- **The input**
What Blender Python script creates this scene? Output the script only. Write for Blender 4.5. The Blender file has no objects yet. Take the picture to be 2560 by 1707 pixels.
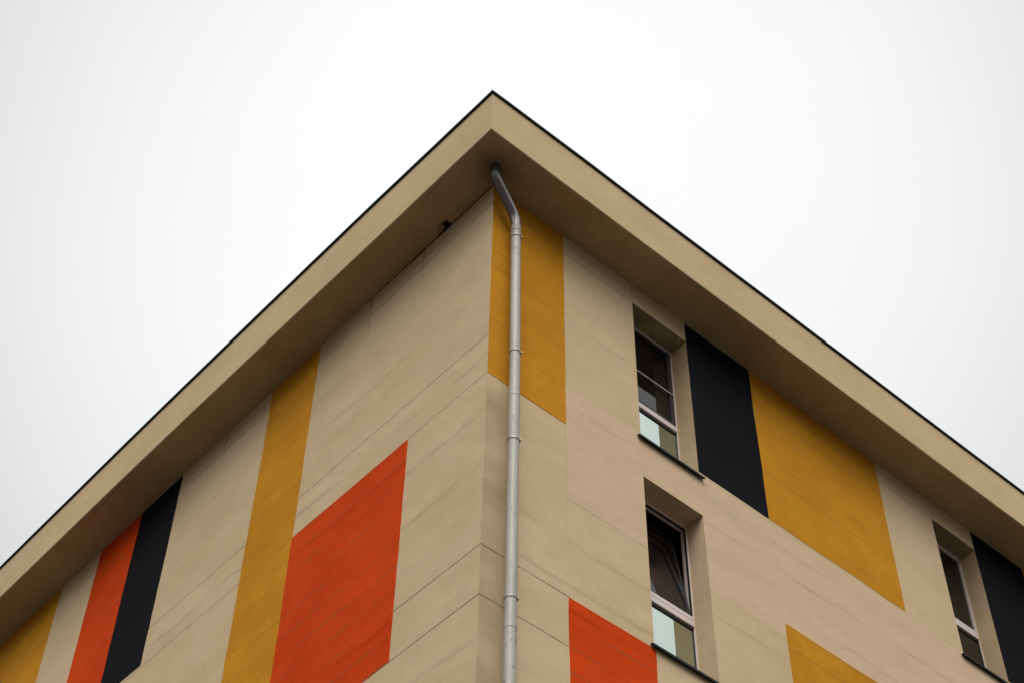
import bpy, bmesh, math, random
from mathutils import Vector, Matrix, noise as mnoise

random.seed(11)
S = bpy.context.scene
COL = S.collection
ZS = 17.656                 # height of the soffit above the street
GZ = -ZS                    # street level, in the building's own coordinates (soffit = 0)

# ------------------------------------------------------------------ helpers
def link(name, bm, mat, parent=None, smooth=False):
    me = bpy.data.meshes.new(name)
    bmesh.ops.recalc_face_normals(bm, faces=bm.faces[:])
    if smooth:
        for e in bm.edges:
            if len(e.link_faces) == 2 and e.calc_face_angle(0) > .6: e.smooth = False
    bm.to_mesh(me); bm.free()
    for m in (mat if isinstance(mat, (list, tuple)) else [mat]):
        me.materials.append(m)
    if smooth:
        for p in me.polygons: p.use_smooth = True
    o = bpy.data.objects.new(name, me)
    COL.objects.link(o)
    if parent is not None: o.parent = parent
    return o

def box(bm, a, b, bevel=0.0):
    vs = [bm.verts.new((x, y, z)) for x in (a[0], b[0]) for y in (a[1], b[1]) for z in (a[2], b[2])]
    fs = [(0,1,3,2), (4,6,7,5), (0,4,5,1), (2,3,7,6), (0,2,6,4), (1,5,7,3)]
    faces = [bm.faces.new([vs[i] for i in f]) for f in fs]
    if bevel > 0:
        es = list({e for f in faces for e in f.edges})
        bmesh.ops.bevel(bm, geom=es, offset=bevel, segments=2, affect='EDGES', profile=0.6)
    return faces

def tube(bm, pts, r, n=28, caps=True):
    rings = []
    pts = [Vector(p) for p in pts]
    up = Vector((1, 0, 0))
    for i, p in enumerate(pts):
        t = (pts[min(i+1, len(pts)-1)] - pts[max(i-1, 0)]).normalized()
        u = (up - t*up.dot(t)).normalized(); v = t.cross(u)
        rr = r[i] if isinstance(r, (list, tuple)) else r
        rings.append([bm.verts.new(p + (u*math.cos(2*math.pi*k/n) + v*math.sin(2*math.pi*k/n))*rr) for k in range(n)])
    for a, b in zip(rings, rings[1:]):
        for k in range(n):
            bm.faces.new((a[k], a[(k+1) % n], b[(k+1) % n], b[k]))
    if caps:
        bm.faces.new(rings[0]); bm.faces.new(list(reversed(rings[-1])))

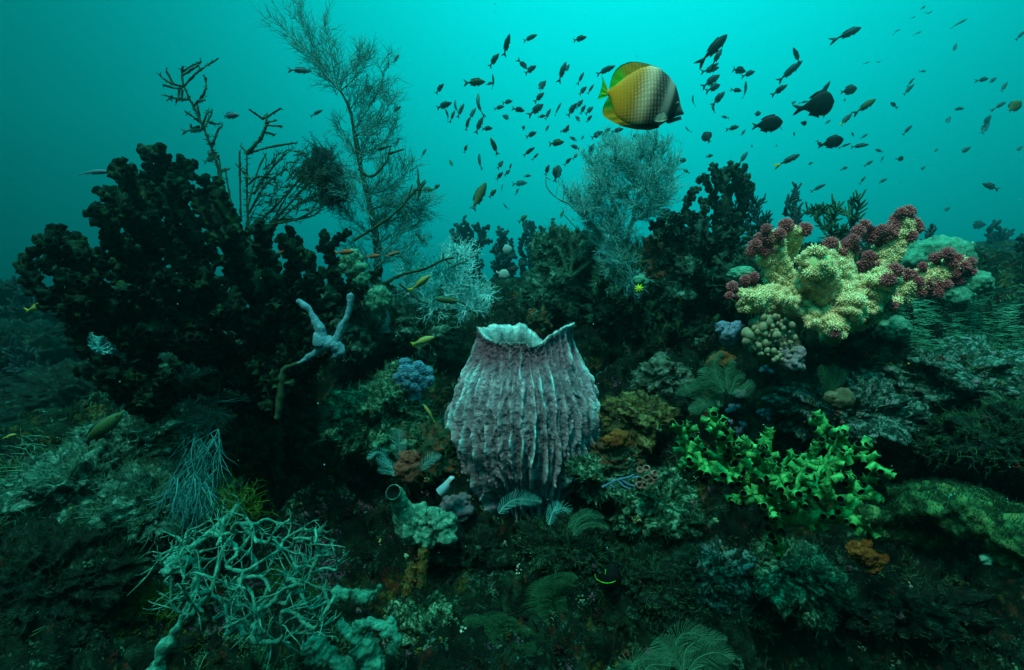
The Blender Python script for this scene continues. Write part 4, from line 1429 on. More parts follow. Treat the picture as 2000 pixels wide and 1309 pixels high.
# green coral: lit rims, shaded walls and stems put into the colours
PG1 = [(1295, 870), (1320, 865), (1325, 820), (1345, 815), (1365, 870), (1385, 800), (1405, 800), (1415, 850), (1440, 870), (1470, 845), (1490, 850), (1500, 840), (1520, 845), (1530, 900), (1540, 960), (1500, 1010), (1460, 980), (1400, 960), (1340, 920)]
PG2 = [(1565, 870), (1580, 865), (1605, 900), (1595, 825), (1610, 808), (1625, 830), (1640, 850), (1655, 825), (1685, 822), (1695, 850), (1690, 880), (1715, 905), (1745, 905), (1735, 925), (1700, 940), (1710, 970), (1680, 1000), (1640, 1010), (1590, 985), (1560, 960), (1540, 930)]
PG3 = [(1640, 1010), (1700, 1010), (1750, 1020), (1720, 1050), (1640, 1045), (1560, 1030), (1520, 1020), (1530, 990), (1600, 1000)]
poly_mesh = {}
M_TUBEM = mk("green_tube_wall", [(.38, (.002, .012, .003)), (.52, (.004, .036, .007)), (.66, (.014, .12, .026))], 30, 5, bump=.4, bscale=90, rough=.6, spec=.2)
M_TUBED = mk("green_tube_stem", [(.3, (.004, .025, .004)), (.55, (.012, .07, .012)), (.72, (.03, .15, .03))], 11, 5, bump=.4, bscale=90, rough=.6, spec=.2)
PG4 = [(1480, 900), (1560, 900), (1590, 960), (1560, 1010), (1480, 1000)]
tube_coral("tube_coral", "wide bright green tube coral colony with dark round mouths at the lower slope", "coral", ((1520, 1085), 1.88), [PG1, PG2, PG3, PG4], 33, 1.71, .11, [M_TUBEL, M_MOUTH, M_TUBEM], rt=.0095, rmax=.018, knob=(.0120, .027), kstep=.0145, seg=.05, sub_polyps=poly_mesh, bias=.42, most=10)


# ---- feathery corals
def twigset(P0, D, L, r, lift, n=6, wob=.30):
    """Curved twigs (N,n,3) with radii."""
    N = len(P0)
    u = np.linspace(0, 1, n)[None, :, None]
    D = nrm(D)
    s = L[:, None, None] * u
    side = rand_perp(D)
    Q = P0[:, None] + D[:, None] * s + np.asarray(lift) * (s * u) + side[:, None] * (RG.normal(0, wob, (N, 1, 1)) * s * u)
    Q = Q + RG.normal(0, .03, (N, n, 3)) * s
    R = r[:, None] * (1 - .72 * u[..., 0])
    return Q, R


def feather(mb, Q0, T0, L, r, lift, per, spread=.9, sub=5, subL=.38, fwd=.75, flat=None, k=4, droop=0.0):
    """per twigs at each point and sub twiglets on each twig."""
    Q0 = np.repeat(Q0, per, 0)
    T0 = np.repeat(T0, per, 0)
    N = len(Q0)
    pp = rand_perp(T0)
    if flat is not None:
        pp = nrm(pp - (1 - flat) * (pp @ FW)[:, None] * FW)
    D = nrm(T0 * fwd + pp * RG.uniform(.4, 1.0, (N, 1)) * spread)
    LL = L * RG.uniform(.45, 1.15, N)
    Q, R = twigset(Q0, D, LL, np.full(N, r), lift, 6)
    tubes(mb, Q, R, k)
    if sub:
        j = RG.integers(1, 5, (N, sub))
        S0 = np.take_along_axis(Q, j[..., None], 1).reshape(-1, 3)
        Tn = nrm(np.gradient(Q, axis=1))
        ST = np.take_along_axis(Tn, j[..., None], 1).reshape(-1, 3)
        pp = rand_perp(ST)
        if flat is not None:
            pp = nrm(pp - (1 - flat) * (pp @ FW)[:, None] * FW)
        D = nrm(ST * .9 + pp * .75)
        LL = np.repeat(LL, sub) * subL * RG.uniform(.5, 1.3, len(S0))
        Q2, R2 = twigset(S0, D, LL, np.full(len(S0), r * .72), np.asarray(lift) * .8, 4)
        tubes(mb, Q2, R2, 3)


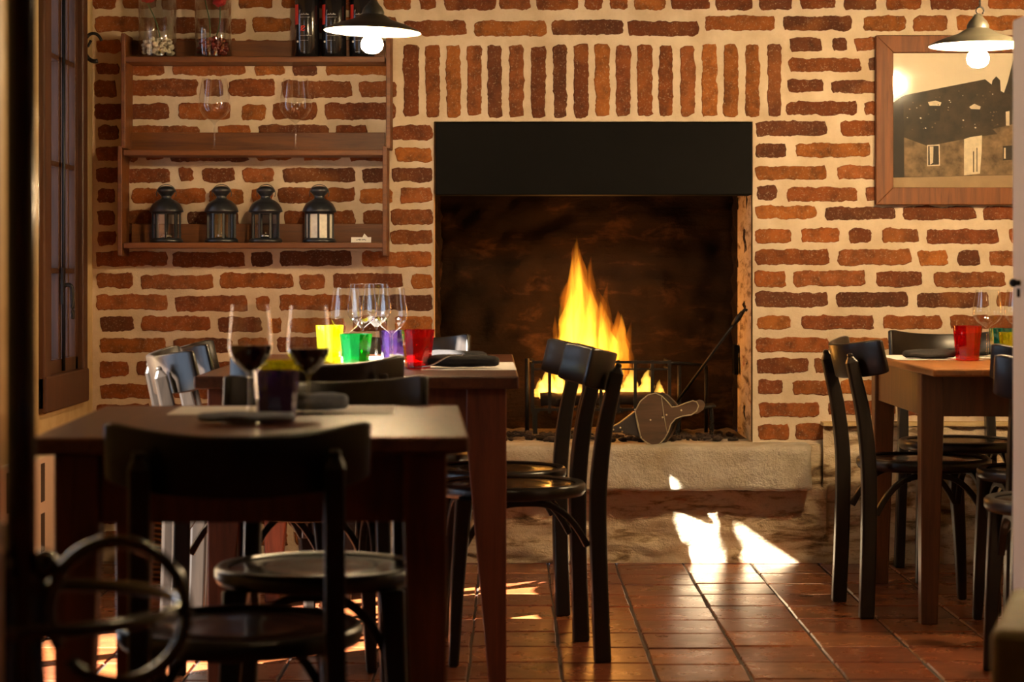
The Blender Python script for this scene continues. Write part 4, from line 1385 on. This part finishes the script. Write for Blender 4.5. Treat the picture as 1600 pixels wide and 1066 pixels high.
# black canisters with red stripe and fine writing
def canister(px, label):
    r = thing('canister', label, 'canister', on(px, 7.516, SZ[0]), math.radians(0), 'black canisters on the top shelf')
    R, h = 0.043, 0.29
    b = MB(); b.lathe([(0, 0.0005), (R - 0.002, 0.0005), (R, 0.003), (R, h - 0.003), (R - 0.002, h), (0, h)], 48); b.build('body', M['canister'], r)
    def band(a0, a1, z0, z1, mi, b, n=10):
        vs, fs = [], []
        for i in range(n + 1):
            a = a0 + (a1 - a0) * i / n
            for z in (z0, z1): vs.append(((R + 0.0006) * math.cos(a), (R + 0.0006) * math.sin(a), z))
        for i in range(n): fs.append((2 * i, 2 * i + 2, 2 * i + 3, 2 * i + 1))
        b.add(vs, fs, mi, True)
    A = lambda deg: math.radians(-90 + deg)          # 0 faces the camera
    b = MB(); band(A(-68), A(-40), 0.115, 0.185, 0, b); b.build('red_label', M['red_label'], r)
    b = MB()
    rr = random.Random(int(px))
    # flourish of script: a looping initial and short word strokes
    def stroke(pts, w=0.0007):
        b.tube([((R + 0.0008) * math.cos(A(d)), (R + 0.0008) * math.sin(A(d)), z) for d, z in pts], w, 5)
    stroke([(-30, 0.166), (-32, 0.158), (-31, 0.149), (-26, 0.148), (-22, 0.152)])
    for k in range(5):
        stroke([(-22 + k * 7, 0.148), (-19 + k * 7, 0.153 if k % 2 else 0.150), (-16 + k * 7, 0.148)])
    for z, n in ((0.139, 6), (0.075, 7), (0.058, 5), (0.018, 3)):
        for k in range(n): stroke([(-28 + k * 8, z), (-23 + k * 8, z + 0.0008 * (k % 2))], 0.0005)
    b.build('lettering', M['white_label'], r)
    b = MB(); b.ball(((R + 0.0002) * math.cos(A(-44)), (R + 0.0002) * math.sin(A(-44)), 0.055), 0.0042, 10, 0, (1, 1, 1)); b.build('seal', M['white_label'], r)
    b = MB()
    ring = [(-14 + 9 * math.cos(t), 0.101 + 0.008 * math.sin(t)) for t in [0.5 + 5.2 * k / 16 for k in range(17)]]
    b.tube([((R + 0.001) * math.cos(A(d)), (R + 0.001) * math.sin(A(d)), z) for d, z in ring], 0.0022, 6)
    b.tube([((R + 0.001) * math.cos(A(d)), (R + 0.001) * math.sin(A(d)), z) for d, z in ((-30, 0.090), (-18, 0.099), (-8, 0.104))], 0.0016, 6)
    b.build('emblem', M['red_label'], r)


canister(480, 'black canister with red stripe on the top shelf, nearest the vases')
canister(522, 'black canister with red stripe on the top shelf, middle of the three')
canister(566, 'black canister with red stripe on the top shelf, half behind the hanging lamp')

# wrought iron hook on the left wall by the corner
hk = at(128, 72, 7.42)
b = MB()
b.box(0, 0.006, -0.012, 0.012, -0.055, 0.055)
b.tube([(0.006 + 0.034 - 0.034 * math.cos(t) * (1 - 0.05 * t), 0.0 - 0.002 * t, 0.048 * math.sin(t) * (1 - 0.06 * t)) for t in [-1.9 + 4.6 * k / 26 for k in range(27)]], lambda t: 0.008 - 0.003 * t, 8)
b.tube([(0.0, 0, 0), (0.02, 0, 0.0), (0.03, 0, 0.02)], 0.005, 8)
tag(b.build('wall_hook', M['iron'], None, (XL, 7.42, hk.z)), 'curled wrought iron hook on the side wall beside the shelf', 'hook')

# radiator under the window
rd = thing('radiator', 'white slotted radiator under the side window', 'radiator', (XL, 6.55, 0.0))
b = MB()
b.box(0.02, 0.075, -0.42, 0.26, 0.155, 0.470)
b.build('panel', M['radiator'], rd, bevel=0.006)
def slots(face_y, b):
    pass
b = MB()
for k in range(3):
    y = -0.39 + k * 0.26
    for (z0, z1) in ((0.185, 0.300), (0.335, 0.450)):
        b.box(0.0745, 0.0762, y, y + 0.050, z0, z1)
for (z0, z1) in ((0.185, 0.300), (0.335, 0.450)):
    b.box(0.040, 0.055, -0.4212, -0.419, z0, z1)
b.build('slot', M['slot'], rd)
b = MB()
for y in (-0.3, 0.2): b.box(0.0, 0.02, y - 0.02, y + 0.02, 0.30, 0.40)
b.tube([(0.045, 0.30, 0.0), (0.045, 0.30, 0.20), (0.045, 0.25, 0.20)], 0.010, 8)
b.build('bracket', M['radiator'], rd)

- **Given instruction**
Gather each line that holds "pixels".

- **Solution for this task**
What Blender Python script creates this scene? Output the script only. Write for Blender 4.5. The Blender file has no objects yet. Take the picture to be 2560 by 1707 pixels.
The Blender Python script for this scene continues. Write part 4, from line 1429 on. More parts follow. Treat the picture as 2000 pixels wide and 1309 pixels high.
The Blender Python script for this scene continues. Write part 4, from line 1385 on. This part finishes the script. Write for Blender 4.5. Treat the picture as 1600 pixels wide and 1066 pixels high.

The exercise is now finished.